OK-lah kalau memang si penjual salah* karena tidak mengirim barang melalui kurir yang saja tunjuk sebelumnya (TIKI), ya voucher Rp 42.000,- nya saja yang hangus. Uang pembayaran TV kenapa ikut ditahan? Itu kan hak sang penjual.

(*Yang jelas ini bukan salah saya)

Mengapa saya ikut sewot? Karena sewaktu proses review ini, saldo dana tersebut nongolnya di akun saya. Jadi setelah proses review selesai, uang pembayaran tersebut kembali ke saya (pembeli). Aneh sekali - yah, paling tidak menurut saya ini kebijaksanaan yang aneh, yang nalar saya tidak sanggup untuk menerima. Saya sudah menerima TV dan nanti bakal menerima uang pembayarannya juga.

Penjualnya tentu saja kalang kabut. Hampir tiap hari dia SMS / WA saya, apakah dana sudah cair, kalau sudah supaya bisa ditransfer ke dia. Dia juga ada minta bukti foto TV yang telah terpasang di rumah saya dan KTP saya - atas permintaan Tokopedia - tapi tetap aja keputusannya dana di-review dan akan kembali ke pembeli.

Untuk masalah ini saya kecewa dengan Tokopedia. Saya melakukan proses pembelian seperti biasa: menaruh barang di keranjang, bayar, selesai; tapi kali ini setelah saya menerima barang dan mengkonfirmasi penerimaan - yang mana seharusnya urusan sudah beres - saya masih dikejar-kejar penjual yang belum menerima pembayaran. Saya merasa tidak enak juga sama si penjual, wong TV sudah saya setel - tapi faktanya saya belum membayar ke dia, karena dana ditahan oleh perantaranya.

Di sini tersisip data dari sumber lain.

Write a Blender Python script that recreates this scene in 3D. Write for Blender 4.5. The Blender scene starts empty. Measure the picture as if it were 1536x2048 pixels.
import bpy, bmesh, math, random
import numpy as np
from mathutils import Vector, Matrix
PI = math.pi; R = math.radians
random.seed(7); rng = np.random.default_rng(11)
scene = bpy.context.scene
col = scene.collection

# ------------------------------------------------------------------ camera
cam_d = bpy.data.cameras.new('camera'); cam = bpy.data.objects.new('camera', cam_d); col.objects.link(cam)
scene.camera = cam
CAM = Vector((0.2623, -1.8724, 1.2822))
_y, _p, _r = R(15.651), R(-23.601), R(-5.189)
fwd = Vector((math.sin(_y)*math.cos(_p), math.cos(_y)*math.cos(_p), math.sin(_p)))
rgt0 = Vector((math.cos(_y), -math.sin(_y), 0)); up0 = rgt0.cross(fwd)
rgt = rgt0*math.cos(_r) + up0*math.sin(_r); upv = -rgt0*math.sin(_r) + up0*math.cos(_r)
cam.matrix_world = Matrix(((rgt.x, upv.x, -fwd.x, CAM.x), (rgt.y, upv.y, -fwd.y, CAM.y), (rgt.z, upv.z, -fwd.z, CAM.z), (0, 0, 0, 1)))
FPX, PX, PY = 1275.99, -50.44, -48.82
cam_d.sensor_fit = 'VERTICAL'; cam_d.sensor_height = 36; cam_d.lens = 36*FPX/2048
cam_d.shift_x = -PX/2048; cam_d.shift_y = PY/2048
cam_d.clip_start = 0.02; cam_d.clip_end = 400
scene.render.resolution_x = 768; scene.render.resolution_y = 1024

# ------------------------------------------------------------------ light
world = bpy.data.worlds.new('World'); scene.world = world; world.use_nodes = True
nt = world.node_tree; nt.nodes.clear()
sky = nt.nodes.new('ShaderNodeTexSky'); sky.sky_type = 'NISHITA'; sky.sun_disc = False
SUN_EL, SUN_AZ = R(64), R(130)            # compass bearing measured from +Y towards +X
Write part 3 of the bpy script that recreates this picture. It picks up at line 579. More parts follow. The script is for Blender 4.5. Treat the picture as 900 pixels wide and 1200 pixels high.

Saya sudah komplain ke contact center Tokopedia dan sudah dijawab setelah beberapa hari - tidak secepat waktu saya komplain speaker cacat itu. Jawabannya sudah fix, sedang direview dan dana akan kembali ke pembeli. Saya pingin membalas surat tersebut sebetulnya, dengan pertanyaan kenapa dana tidak diberikan ke penjual saja, biar dia yang repot ngecek saldo tiap hari - sudah cair atau belum. Setelah saya pikir-pikir lagi, yah biarlah, nanti kalau saya surat menyurat dengan contact center, ntar proses reviewnya tambah lama.

Dana sudah ditahan 7 hari
Bagi yang kurang kerjaan dan kebetulan membaca tulisan ini, bila berniat jualan di Tokopedia, pakailah kurir pilihan pembeli, jangan mengganti seenaknya. Kalau misalnya pembeli lokasinya dekat - karena kebanyakan toko online tidak mencantumkan lokasi - mending transaksinya dibatalkan saja dan janjian COD.

Update.
Setelah libur 2 hari (Kenaikan Isa Al-Masih dan Isra Mi'raj), hari ini tgl 7 Mei 2016 pagi-pagi saya cek lagi, ternyata dana sudah cair. Langsung saya tarik. Tidak sampai 1 jam dana sudah dikirim ke rekening bank saya dan langsung saya kirim ke penjual.